The judge noted that the ICPC’s enabling legislation specifically empowers it to investigate petitions where public institutions may be implicated — a category that the N350 million contract allegation squarely met, given that the petition originated from a procurement dispute involving public bodies.

The dismissal clears the way for the ICPC to proceed to formal investigation, including summoning Johnson for questioning, examining financial records, and interviewing other parties named in the petition. If the commission’s investigation produces sufficient evidence, it may proceed to prosecution before the Federal High Court. The ICPC’s prosecution arm has a notably higher conviction rate than its investigation-to-charge ratio suggests — the agency has recorded over 3,800 convictions since its establishment, according to its annual reports, with contract fraud and procurement manipulation among the most frequently prosecuted categories.

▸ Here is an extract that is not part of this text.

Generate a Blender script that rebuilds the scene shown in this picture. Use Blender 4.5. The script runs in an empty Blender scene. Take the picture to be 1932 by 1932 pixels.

Johnson has the option of appealing the Federal High Court’s dismissal to the Court of Appeal in Abuja, a route that defendants in similar cases have used to delay investigations for months or years by obtaining interim injunctions pending the hearing of the appeal.

No indication of Johnson’s intentions regarding a possible appeal was available at the time of the ruling. The ICPC did not immediately release a public statement following the judgment, consistent with its standard practice of commenting on investigation outcomes rather than judicial proceedings at the preliminary stages of inquiry.